L’eurodéputé publie la liste des récalcitrants
« Le refus de notre invitation est un manque de respect pour le Parlement européen. Ceux qui ne se présentent pas devant la commission donnent l’impression qu’ils ont quelque chose à cacher. Si les entreprises invitées refusent cette audition, nous allons retirer à leurs lobbyistes l’accès au Parlement européen », menace-t-il.
Sven Giegold publie la liste des sociétés et des personnes qui ont refusé de participer (ou n’ont pas répondu) à la commission d’enquête. On y trouve trois des Big Four (EY, Deloitte, KPMG), à l’exception notable de PwC qui s’est vraisemblablement décidé à jouer le jeu, ainsi que des banques de la place comme Safra-Sarasin, Landsbanki et surtout Experta, une filiale de la BIL qui, avec 1659 sociétés-écrans créées, apparaît en première place mondiale des banques à l’œuvre dans les Panama Papers. Les deux autres banques occupent respectivement la 2e et la 9e places mondiales.
Également présent sur cette liste des personnes non coopérantes, Guy Arendt, l’actuel secrétaire d’État à la Culture, dont le nom apparaît comme propriétaire de cinq sociétés au Panama. Mais aussi les avocats Albert Wildgen et Alain Streichen, ce dernier étant cité comme « propriétaire d’au moins six sociétés au Panama ».
Enfin, s’il n’est pas surprenant de retrouver dans cette liste Marius Kohl (le fameux ex-préposé du fisc chargé des tax rulings, mis en cause dans l’affaire LuxLeaks), il est curieux qu’y apparaisse Yann Baden, président de l’ONG Transparency International au Luxembourg, qui a également décliné l’invitation.
«Les représentants de la place financière n’ont cessé de nous répéter que leurs activités sont légales. Il n’existe donc aucune raison pour ne pas accueillir les membres de la commission d’enquête», avait tranché mardi le député luxembourgeois David Wagner (déi Lénk).
Les banques et intermédiaires fiscalistes du Luxembourg (avocats, cabinets d’audit…) sont apparus en première ligne dans une grande partie des montages offshore des Panama Papers destinés à cacher l’argent de leurs clients. Quatre banques installées au Grand-Duché y sont citées parmi les dix établissements les plus actifs dans la création de sociétés offshore.

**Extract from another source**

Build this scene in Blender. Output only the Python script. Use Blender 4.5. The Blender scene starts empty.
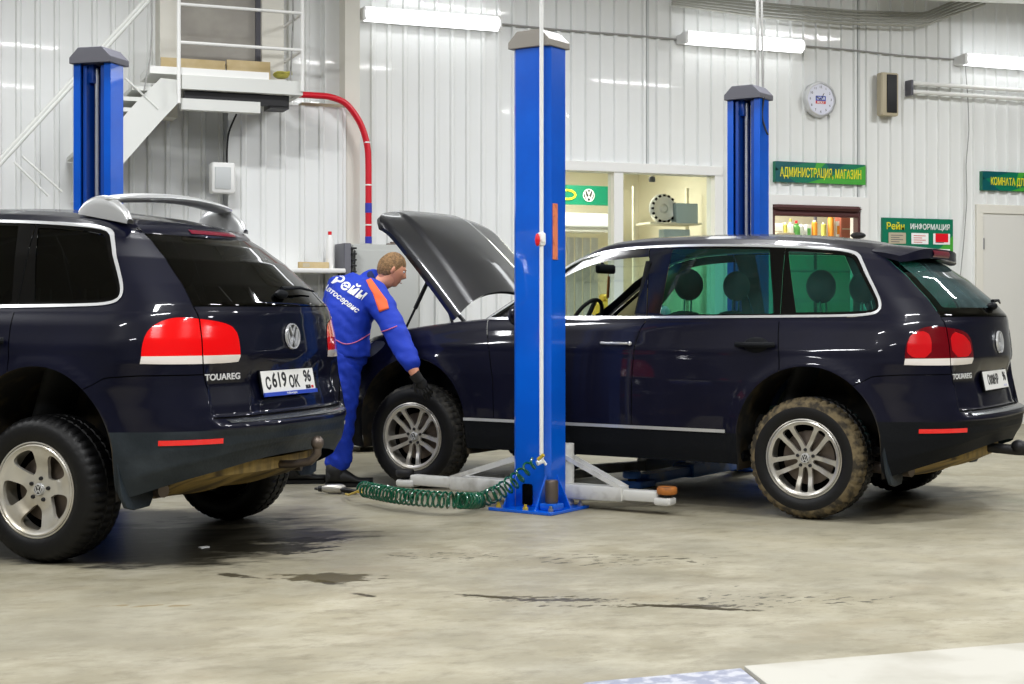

L’enquête de l’ICIJ a révélé aussi que 15 479 créations de sociétés offshore ont impliqué des intermédiaires luxembourgeois en lien avec le cabinet panaméen Mossack Fonseca. Ce qui place le pays au 4e rang mondial.
Sylvain Amiotte / Le Quotidien
Le Luxembourg, élève modèle de la transparence ? Pas vraiment, selon Sven Giegold
L’eurodéputé allemand Sven Giegold, fer de lance de la lutte contre l’évasion fiscale et le blanchiment au parlement de Strasbourg, déplore ce manque de transparence derrière un affichage de bonne volonté du Grand-Duché : « Après l’affaire LuxLeaks et au cours de sa présidence de l’Union européenne, le Luxembourg s’est présenté comme un élève modèle en matière de transparence fiscale. Une bonne année plus tard, nous constatons que le Luxembourg retombe dans le vieux modèle de la plaquette de frein en matière de politique fiscale. Le gouvernement luxembourgeois a empêché le Conseil européen de prendre des règles plus strictes contre le blanchiment, pour la transparence des multinationales, ainsi qu’en faveur d’une liste noire des paradis fiscaux digne de ce nom. »
Et pourtant, de grosses dépenses de lobbying…
Pour mieux s’indigner du refus de certaines sociétés du Luxembourg de parler à la commission d’enquête, l’eurodéputé allemand pointe leurs importantes dépenses de lobbying auprès du Parlement européen : 500 000 euros pour EY Europe, 300 000 euros pour Deloitte, jusqu’à 1 million d’euros pour KPMG ainsi que pour l’Association des banques et banquiers Luxembourg (ABBL).